Q.WHAT ARE THE DETAILS OF THE BONUS REGULATIONS?
A.Only 30 per cent of an upfront bonus can be paid in cash, falling to 20 per cent for larger bonuses – to be determined by the European Union’s national bank supervisors. At least half a bonus has to be paid in a combination of shares and contingent capital, and at least 40 per cent of a bonus must be deferred for three to five years, rising to 60 per cent for a large bonus. The curbs will apply to senior managers and people designated as risk takers.
Q.WHY ARE HEDGE FUNDS INCLUDED IN THE PAY CURBS?
A.Although European lawmakers acknowledge alternative asset managers were not directly responsible for the onset of the credit crunch, they argue hedge funds benefited from the stabilisation of the financial system through taxpayer bailouts in 2008. Every hedge fund operating under the Markets in Financial?Instruments Directive is covered by the law just passed by the European Parliament. Those not covered will still be caught under the forthcoming Alternative Fund Managers Directive, which will have the same remuneration restrictions. National regulators will have discretion over ways in which the rules are applied to hedge funds, which is important as they are often structured differently to banks and may not be able to pay employees in shares or contingent capital.
Q.WHAT HAPPENS IF A FIRM BREAKS THE RULES?
A.National watchdogs such as the Financial Services Authority, or the Bank of England
in two years’ time, will be obliged to punish offenders. A typical deterrent would be forcing an institution to hold more capital on its balance sheet.
Q.WHAT ARE THE IMPLICATIONS FOR BRITISH BANKS?
A.British banks have moved faster than their counterparts anywhere in the world to bring in G20-approved guidelines on pay, deferring the bulk of awards over a period of several years and linking bonuses more closely to performance. As a result, the law has much tougher implications for French and German institutions which are now playing catch-up.
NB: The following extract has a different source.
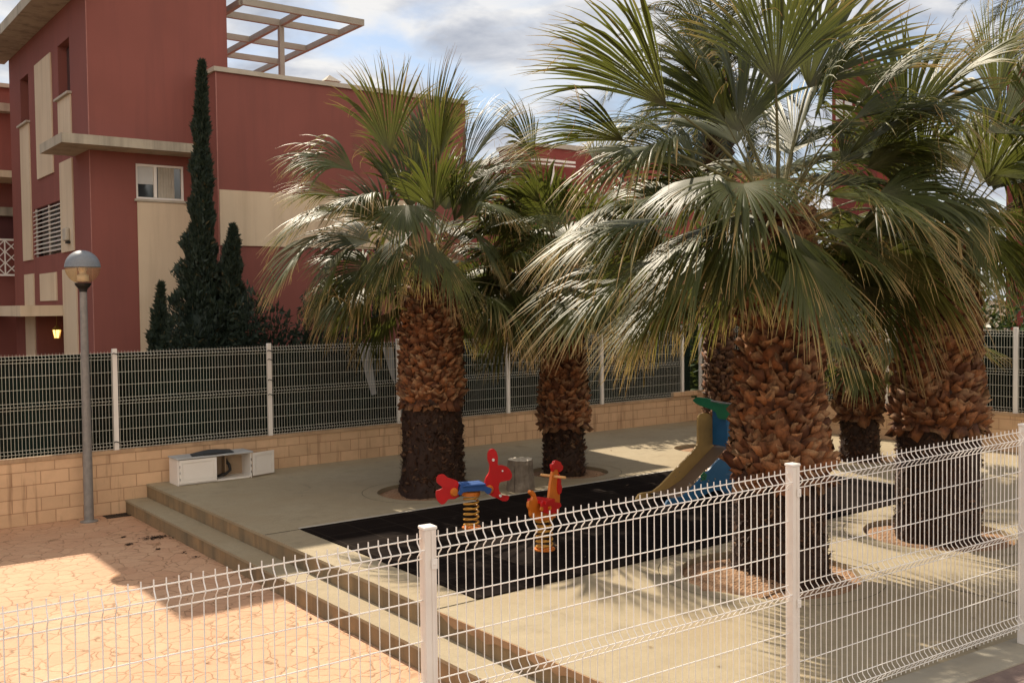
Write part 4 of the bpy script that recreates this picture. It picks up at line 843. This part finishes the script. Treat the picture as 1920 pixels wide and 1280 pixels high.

However, lobby groups such as the British Bankers’ Association are concerned that firms could move en masse out of Europe because the region is introducing a regime far tougher than those of the US or Asia.
Q.WHEN DO THE MEASURES TAKE EFFECT?
A.The stricter guidelines on bonuses come into effect from next January, but will cover awards for 2010. The tougher capital requirements against trading positions will come in “no later than 31 December 2011”.